Of course it is not mandatorily required to fasten the deflection plate 40 at the chippings reservoir 12 in a stiff fashion. Here, a pivotal fastening is also possible with the option to adjust the angle in reference to the vertical direction V, thus also allowing the influencing of the spreading image. Furthermore, it is possible of course to divide the deflection plate 40 into a plurality of individual plates, perhaps independently adjustable in their alignment, thus for example to provide several such deflection plates successively in the longitudinal direction L of the openings underneath the arrangement for discharge openings 26. It is of course possible that at least the deflection plate 40 can be fastened at its fastening edge region at the chippings reservoir 12 such that it is fastened at the plate-shaped components of the chippings reservoir 12 encompassing the accepted volume of chippings or its stabilizing or reinforcing carriers or frame elements in a stiff or perhaps also pivotal fashion.

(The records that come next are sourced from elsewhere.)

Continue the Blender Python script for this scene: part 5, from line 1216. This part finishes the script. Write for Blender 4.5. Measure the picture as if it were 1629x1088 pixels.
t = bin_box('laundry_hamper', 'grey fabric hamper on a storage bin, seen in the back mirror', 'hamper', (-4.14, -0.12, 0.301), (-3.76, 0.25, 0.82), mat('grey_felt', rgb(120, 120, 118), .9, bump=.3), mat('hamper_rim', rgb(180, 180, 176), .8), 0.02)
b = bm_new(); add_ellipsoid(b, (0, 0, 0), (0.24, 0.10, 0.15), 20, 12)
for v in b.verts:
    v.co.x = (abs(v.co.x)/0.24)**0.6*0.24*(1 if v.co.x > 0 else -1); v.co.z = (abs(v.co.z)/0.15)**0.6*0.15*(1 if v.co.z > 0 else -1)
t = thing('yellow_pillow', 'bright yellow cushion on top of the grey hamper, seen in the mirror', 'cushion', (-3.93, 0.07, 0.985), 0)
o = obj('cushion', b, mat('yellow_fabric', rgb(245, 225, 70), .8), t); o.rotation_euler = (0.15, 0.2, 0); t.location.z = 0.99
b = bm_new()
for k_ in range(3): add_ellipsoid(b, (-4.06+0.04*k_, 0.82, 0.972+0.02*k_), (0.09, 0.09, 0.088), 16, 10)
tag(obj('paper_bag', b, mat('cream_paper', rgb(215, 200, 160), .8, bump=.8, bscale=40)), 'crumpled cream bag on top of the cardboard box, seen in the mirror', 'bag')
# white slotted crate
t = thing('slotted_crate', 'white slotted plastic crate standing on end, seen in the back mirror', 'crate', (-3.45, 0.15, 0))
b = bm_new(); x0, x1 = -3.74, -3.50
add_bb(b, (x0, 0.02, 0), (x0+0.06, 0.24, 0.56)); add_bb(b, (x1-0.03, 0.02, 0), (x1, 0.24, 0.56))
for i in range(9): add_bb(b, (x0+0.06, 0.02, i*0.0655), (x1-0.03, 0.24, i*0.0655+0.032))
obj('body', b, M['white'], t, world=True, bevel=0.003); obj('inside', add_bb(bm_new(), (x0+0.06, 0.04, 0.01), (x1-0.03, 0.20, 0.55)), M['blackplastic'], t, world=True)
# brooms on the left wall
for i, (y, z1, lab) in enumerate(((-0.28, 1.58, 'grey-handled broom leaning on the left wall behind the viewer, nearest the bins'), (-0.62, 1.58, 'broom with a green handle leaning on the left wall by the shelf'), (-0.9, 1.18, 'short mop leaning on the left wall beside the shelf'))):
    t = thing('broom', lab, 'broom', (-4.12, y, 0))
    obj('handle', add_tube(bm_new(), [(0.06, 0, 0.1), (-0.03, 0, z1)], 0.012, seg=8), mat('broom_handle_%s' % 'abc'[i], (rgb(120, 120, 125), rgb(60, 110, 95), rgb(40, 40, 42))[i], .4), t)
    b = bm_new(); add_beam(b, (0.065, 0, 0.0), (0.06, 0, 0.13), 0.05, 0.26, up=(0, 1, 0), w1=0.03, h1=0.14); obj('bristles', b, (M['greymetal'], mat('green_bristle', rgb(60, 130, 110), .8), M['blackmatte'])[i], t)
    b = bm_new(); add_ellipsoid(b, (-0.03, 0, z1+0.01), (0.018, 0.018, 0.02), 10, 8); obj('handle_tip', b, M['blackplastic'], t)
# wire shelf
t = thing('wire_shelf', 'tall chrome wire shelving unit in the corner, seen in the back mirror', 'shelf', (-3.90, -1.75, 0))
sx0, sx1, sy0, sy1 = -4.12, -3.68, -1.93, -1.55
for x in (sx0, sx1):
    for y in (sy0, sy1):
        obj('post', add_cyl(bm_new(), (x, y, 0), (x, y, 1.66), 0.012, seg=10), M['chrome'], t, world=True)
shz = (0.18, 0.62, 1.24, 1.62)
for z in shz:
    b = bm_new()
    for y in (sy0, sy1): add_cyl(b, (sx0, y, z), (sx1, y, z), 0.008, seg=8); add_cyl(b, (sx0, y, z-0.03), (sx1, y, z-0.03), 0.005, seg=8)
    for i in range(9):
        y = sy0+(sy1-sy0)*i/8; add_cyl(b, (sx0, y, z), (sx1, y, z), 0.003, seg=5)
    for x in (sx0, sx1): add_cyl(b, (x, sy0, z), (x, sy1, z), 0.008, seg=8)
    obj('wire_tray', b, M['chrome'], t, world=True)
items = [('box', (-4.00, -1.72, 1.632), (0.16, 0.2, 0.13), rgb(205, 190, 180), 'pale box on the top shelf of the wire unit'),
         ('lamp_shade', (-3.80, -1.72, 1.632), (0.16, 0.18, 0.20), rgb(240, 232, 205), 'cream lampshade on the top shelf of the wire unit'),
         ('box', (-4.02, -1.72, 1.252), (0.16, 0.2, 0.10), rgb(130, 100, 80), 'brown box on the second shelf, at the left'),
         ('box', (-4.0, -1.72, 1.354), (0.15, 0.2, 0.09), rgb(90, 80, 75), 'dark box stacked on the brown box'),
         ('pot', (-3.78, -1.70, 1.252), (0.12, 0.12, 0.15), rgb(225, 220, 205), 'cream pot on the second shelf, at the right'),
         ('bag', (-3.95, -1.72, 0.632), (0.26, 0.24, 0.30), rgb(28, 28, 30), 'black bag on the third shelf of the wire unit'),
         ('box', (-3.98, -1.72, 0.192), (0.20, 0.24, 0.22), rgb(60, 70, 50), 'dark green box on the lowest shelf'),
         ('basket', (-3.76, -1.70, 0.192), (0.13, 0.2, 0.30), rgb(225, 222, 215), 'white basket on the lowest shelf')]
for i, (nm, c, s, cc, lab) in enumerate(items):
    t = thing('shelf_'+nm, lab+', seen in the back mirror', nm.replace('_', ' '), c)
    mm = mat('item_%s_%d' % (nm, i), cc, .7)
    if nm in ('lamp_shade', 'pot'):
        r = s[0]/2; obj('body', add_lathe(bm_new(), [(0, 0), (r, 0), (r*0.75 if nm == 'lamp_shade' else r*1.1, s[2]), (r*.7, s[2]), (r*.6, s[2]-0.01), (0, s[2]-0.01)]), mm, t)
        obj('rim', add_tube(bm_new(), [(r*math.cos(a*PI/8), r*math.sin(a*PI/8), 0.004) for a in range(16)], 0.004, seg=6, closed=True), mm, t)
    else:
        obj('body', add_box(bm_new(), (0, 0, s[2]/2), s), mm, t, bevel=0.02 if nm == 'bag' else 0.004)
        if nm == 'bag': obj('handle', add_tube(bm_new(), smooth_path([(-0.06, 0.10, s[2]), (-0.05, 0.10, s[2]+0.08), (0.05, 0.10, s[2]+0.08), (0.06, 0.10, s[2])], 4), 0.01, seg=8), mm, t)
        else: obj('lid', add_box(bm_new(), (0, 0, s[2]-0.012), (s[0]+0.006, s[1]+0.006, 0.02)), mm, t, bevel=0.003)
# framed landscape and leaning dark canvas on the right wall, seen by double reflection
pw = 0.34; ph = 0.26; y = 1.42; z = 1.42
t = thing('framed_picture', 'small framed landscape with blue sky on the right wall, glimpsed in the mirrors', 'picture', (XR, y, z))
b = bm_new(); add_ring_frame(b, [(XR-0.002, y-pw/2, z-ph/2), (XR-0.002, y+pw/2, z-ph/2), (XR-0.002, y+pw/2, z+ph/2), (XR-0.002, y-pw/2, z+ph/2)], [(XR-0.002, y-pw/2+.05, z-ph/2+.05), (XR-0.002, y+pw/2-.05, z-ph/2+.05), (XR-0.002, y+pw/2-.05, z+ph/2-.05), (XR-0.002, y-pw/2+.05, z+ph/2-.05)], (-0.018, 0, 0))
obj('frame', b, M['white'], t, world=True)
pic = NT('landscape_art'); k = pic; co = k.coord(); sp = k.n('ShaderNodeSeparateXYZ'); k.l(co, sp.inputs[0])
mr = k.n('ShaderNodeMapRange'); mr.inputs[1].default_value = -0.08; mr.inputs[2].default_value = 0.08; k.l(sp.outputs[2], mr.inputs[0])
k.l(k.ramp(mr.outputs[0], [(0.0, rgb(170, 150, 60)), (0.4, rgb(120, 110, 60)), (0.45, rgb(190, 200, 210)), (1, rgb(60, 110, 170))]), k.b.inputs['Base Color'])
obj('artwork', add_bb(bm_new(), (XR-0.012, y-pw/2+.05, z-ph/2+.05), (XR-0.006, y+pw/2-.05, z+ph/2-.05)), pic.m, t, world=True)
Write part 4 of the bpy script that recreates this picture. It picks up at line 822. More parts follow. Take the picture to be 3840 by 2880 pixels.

The projection of the deflection plate 40 beyond the opening edge regions of the arrangement for discharge openings 26 may be adjusted according to the given requirements. When combining the spreading device according to the invention with a ground compactor it is advantageous to select a length for the deflection plate 40 which is essentially adjusted to the width of the lining, thus the roller width of a roller and/or roller arrangement integrating the discharged chippings in the underground. For this purpose it is possible to waive the chippings displacement devices and to simplify the process of integrating the chippings in the area of an asphalt coating near the surface.